Wednesday, November 23, 2005

Lessons in Anthropological Correctness

My buddy Roger from Vanguard College sent me a quote which he discovered reading for a Cultural Anthropology course he is taking.

“…Westerners think in terms of full-time trained specialists who are paid for their work. They find it hard to think of self-supporting lay leaders in charge of the church, and doing the preaching and teaching. For the most part, Western formal ways of organizing the church [overseas] have failed because they do not fit the ways common folk organize their activities. Ironically, Western missionaries have often been more willing to contextualize the gospel than church polity.”

Interesting thought - though I'm not sure the church overseas has failed to be organized effectively. I guess taking ‘western’ ecclesiastical forms to un-western places is not the anthropologically correct thing to do. Who knew!?! Westerns just assume that the way we do things is the way things should be done regardless of the cultural context. Do we really do that? Is this an unfortunate colonialistic blind-spot, or are we just plain dumb? Or is this just politically correct babbling?

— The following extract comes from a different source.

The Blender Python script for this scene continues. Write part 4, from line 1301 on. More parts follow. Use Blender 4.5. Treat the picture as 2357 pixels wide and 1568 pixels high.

Another aspect to this discussion could revolve around the question of whether the ‘full-time trained specialist’ is appropriate or effective for the western church. From an anthropological perspective I guess our culture does look to the skilled professional in most areas of life, and it has been the preferred pattern of the western church throughout history.

But for the church, is this the right way, the best way, or the only way? Praxis can be a pitfall. Is it enough that our church structures are shaped and validated by our westernized ecclesiology and cultural tendencies, or is this another of our cultural blind-spots the church needs to recognize and make some adjustments to? When it comes to church leadership, isn’t an effective leader a legitimate leader, be they paid or not? Does our culture’s perception of the need for the full-time specialist dictate the church’s preferred form of organization?

What happens when the western context you are in is evolving and may eventually be better served by the ‘lay leader’? Do we really have to call this person a ‘lay leader’? What qualifies this individual as a ‘legitimate’ leader in the church - calling, gifting, and involvement, or a theological degree from some institution, formal credentials with a denomination, and a position and pay cheque from a church? What can we do to recognize that these people are an essential and strategic element for the development of the new faith communities the western church is desperate for (or should be desperate for) and do everything we can to foster and release this largely untapped leadership resource? Will we as the western church be willing to experiment with church polity?